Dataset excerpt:

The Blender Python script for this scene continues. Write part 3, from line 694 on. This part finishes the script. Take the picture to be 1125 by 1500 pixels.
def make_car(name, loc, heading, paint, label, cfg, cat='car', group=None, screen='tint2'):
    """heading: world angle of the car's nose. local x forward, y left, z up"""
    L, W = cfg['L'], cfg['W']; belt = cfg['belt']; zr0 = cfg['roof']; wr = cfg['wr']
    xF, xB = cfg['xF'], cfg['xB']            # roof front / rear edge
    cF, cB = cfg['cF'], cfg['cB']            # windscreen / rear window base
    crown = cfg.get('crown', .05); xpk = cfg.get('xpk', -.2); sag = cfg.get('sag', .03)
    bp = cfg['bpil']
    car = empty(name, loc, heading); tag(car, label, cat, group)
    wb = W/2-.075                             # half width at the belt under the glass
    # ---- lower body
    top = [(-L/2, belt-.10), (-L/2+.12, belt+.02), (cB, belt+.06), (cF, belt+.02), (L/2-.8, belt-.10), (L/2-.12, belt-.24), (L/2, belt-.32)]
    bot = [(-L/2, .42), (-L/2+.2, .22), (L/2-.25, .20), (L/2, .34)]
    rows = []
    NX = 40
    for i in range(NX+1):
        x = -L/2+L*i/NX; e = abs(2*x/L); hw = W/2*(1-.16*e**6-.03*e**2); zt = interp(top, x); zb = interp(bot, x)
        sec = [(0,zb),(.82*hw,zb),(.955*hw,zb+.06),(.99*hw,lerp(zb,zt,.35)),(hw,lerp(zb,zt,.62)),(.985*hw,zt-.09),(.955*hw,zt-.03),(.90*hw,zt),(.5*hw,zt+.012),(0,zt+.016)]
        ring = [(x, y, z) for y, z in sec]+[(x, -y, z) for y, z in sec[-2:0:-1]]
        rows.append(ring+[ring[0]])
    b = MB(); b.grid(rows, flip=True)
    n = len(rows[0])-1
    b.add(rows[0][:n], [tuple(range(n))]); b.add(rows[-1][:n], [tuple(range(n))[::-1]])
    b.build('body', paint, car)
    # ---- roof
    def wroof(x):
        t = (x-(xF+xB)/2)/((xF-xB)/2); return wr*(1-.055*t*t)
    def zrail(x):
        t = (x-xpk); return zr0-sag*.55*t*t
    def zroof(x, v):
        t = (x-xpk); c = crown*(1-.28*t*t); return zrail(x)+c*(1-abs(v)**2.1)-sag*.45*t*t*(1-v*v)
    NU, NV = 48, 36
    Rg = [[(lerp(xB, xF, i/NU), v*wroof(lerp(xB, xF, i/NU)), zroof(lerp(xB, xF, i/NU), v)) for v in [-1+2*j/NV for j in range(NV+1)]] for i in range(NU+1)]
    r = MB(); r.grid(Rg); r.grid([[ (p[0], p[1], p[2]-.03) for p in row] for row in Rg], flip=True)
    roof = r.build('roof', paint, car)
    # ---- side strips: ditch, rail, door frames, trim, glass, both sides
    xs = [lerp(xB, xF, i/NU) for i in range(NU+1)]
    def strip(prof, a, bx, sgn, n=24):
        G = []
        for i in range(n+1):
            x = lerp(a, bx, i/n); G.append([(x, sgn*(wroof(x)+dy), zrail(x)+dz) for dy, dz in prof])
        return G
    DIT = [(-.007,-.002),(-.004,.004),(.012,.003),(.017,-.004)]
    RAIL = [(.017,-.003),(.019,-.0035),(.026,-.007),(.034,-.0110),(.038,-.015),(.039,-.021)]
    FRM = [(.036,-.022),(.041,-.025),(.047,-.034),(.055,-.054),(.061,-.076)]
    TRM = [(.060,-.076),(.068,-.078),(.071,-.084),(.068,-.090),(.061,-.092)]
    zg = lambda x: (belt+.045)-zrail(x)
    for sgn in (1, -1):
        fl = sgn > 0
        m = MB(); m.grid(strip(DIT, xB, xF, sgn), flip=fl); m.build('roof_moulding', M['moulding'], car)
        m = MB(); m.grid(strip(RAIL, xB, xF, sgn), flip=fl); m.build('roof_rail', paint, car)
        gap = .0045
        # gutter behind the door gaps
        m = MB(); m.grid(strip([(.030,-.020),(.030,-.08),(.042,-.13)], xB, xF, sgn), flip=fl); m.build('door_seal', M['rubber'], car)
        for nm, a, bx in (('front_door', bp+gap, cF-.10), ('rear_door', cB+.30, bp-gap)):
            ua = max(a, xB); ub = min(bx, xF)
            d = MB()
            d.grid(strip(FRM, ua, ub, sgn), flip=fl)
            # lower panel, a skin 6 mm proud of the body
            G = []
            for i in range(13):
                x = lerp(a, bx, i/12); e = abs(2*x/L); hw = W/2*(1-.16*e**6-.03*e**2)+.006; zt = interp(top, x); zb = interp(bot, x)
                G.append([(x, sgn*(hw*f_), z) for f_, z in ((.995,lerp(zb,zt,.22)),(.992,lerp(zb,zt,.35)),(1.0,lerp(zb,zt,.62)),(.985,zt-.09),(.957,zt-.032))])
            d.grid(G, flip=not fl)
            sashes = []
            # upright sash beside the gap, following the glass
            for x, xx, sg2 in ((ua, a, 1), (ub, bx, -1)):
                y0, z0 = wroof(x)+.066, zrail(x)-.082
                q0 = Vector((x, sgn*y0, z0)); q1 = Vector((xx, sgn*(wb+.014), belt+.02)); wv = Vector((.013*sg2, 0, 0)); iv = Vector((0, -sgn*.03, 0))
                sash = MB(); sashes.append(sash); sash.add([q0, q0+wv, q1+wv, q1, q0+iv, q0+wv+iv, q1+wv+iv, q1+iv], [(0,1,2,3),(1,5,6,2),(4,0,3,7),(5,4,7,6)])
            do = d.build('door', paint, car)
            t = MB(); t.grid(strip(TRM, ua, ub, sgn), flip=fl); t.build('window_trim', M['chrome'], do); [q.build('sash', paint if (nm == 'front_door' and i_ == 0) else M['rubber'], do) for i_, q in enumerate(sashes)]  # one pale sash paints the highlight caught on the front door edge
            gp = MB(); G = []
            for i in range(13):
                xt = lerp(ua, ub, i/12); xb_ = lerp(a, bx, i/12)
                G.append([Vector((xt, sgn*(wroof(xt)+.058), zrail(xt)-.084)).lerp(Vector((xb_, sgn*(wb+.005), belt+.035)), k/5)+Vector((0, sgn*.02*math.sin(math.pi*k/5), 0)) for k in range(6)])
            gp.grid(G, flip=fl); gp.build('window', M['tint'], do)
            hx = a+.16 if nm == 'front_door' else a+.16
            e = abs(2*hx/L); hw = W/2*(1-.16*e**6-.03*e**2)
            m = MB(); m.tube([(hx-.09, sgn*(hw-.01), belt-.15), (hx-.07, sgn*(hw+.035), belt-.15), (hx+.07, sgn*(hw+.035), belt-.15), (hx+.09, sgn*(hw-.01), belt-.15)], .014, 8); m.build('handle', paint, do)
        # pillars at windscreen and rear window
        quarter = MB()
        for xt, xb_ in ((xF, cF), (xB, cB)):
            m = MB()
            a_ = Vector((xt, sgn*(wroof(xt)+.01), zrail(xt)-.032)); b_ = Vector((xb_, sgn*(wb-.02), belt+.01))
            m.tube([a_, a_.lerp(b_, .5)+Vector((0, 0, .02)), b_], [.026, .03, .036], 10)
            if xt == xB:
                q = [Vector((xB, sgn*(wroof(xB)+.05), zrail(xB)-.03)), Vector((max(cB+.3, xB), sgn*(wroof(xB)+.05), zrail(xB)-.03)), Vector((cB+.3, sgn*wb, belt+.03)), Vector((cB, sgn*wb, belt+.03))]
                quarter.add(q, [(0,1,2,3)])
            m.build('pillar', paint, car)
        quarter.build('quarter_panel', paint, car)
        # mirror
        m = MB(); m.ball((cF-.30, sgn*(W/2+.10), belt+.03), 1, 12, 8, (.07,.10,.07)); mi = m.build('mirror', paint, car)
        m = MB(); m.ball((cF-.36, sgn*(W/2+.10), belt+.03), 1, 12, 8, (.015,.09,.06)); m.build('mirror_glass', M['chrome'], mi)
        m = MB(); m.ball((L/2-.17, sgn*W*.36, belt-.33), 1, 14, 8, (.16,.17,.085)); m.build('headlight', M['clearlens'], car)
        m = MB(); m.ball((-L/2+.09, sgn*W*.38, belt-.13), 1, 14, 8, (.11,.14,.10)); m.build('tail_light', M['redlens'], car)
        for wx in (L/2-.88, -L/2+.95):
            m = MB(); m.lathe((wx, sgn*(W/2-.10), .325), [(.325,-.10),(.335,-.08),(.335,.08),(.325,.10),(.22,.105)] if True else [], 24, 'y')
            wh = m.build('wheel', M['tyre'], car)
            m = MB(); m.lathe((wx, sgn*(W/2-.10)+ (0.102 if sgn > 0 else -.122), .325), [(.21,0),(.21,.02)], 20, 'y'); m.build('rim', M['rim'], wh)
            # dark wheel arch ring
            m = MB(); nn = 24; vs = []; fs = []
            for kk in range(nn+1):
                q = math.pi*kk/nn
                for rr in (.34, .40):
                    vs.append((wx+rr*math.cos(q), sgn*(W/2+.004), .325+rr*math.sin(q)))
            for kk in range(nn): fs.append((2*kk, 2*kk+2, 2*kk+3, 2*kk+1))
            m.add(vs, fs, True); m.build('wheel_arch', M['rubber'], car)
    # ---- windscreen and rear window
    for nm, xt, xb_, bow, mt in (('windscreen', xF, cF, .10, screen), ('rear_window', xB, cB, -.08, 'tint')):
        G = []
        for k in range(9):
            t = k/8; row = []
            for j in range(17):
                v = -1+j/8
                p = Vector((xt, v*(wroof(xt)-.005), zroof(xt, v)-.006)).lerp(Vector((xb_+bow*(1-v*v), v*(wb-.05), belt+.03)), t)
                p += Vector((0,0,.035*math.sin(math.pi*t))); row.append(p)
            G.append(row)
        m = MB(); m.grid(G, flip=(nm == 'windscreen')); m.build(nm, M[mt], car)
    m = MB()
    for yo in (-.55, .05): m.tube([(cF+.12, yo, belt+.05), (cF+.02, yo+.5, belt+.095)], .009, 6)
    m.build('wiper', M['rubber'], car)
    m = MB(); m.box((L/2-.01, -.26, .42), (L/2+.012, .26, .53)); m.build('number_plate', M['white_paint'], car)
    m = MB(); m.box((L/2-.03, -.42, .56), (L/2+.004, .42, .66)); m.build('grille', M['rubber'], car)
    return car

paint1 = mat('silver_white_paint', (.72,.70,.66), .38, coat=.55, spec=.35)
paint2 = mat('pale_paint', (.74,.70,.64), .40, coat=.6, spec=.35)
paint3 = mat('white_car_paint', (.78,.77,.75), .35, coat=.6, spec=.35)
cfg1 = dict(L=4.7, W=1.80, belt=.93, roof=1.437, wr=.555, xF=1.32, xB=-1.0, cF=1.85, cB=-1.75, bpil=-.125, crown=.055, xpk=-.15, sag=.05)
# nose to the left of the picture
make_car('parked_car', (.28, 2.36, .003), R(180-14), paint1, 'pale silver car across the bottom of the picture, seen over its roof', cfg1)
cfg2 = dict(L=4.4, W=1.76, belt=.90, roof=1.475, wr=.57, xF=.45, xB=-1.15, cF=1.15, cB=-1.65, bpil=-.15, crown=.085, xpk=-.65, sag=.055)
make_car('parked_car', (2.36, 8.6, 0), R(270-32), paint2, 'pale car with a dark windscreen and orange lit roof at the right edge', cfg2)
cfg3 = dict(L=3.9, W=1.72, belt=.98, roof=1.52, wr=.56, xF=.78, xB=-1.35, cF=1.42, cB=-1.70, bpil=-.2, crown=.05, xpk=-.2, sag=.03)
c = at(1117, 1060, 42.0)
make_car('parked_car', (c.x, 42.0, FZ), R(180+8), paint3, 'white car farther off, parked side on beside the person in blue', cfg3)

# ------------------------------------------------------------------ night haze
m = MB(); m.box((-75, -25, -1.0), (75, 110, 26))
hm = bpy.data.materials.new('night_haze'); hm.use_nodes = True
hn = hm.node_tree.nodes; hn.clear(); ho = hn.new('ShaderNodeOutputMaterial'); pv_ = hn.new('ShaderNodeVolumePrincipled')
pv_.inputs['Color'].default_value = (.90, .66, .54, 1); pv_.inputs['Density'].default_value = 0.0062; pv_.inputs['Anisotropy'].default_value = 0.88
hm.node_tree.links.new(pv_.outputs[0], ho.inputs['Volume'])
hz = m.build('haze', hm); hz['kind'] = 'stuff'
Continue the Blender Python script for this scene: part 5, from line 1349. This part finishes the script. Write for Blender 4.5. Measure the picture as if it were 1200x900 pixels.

WHAT THIS TASK INVOLVES
How many lines in the listing above contain "Blender"? Answer with the number alone.

ANSWER IN FULL
2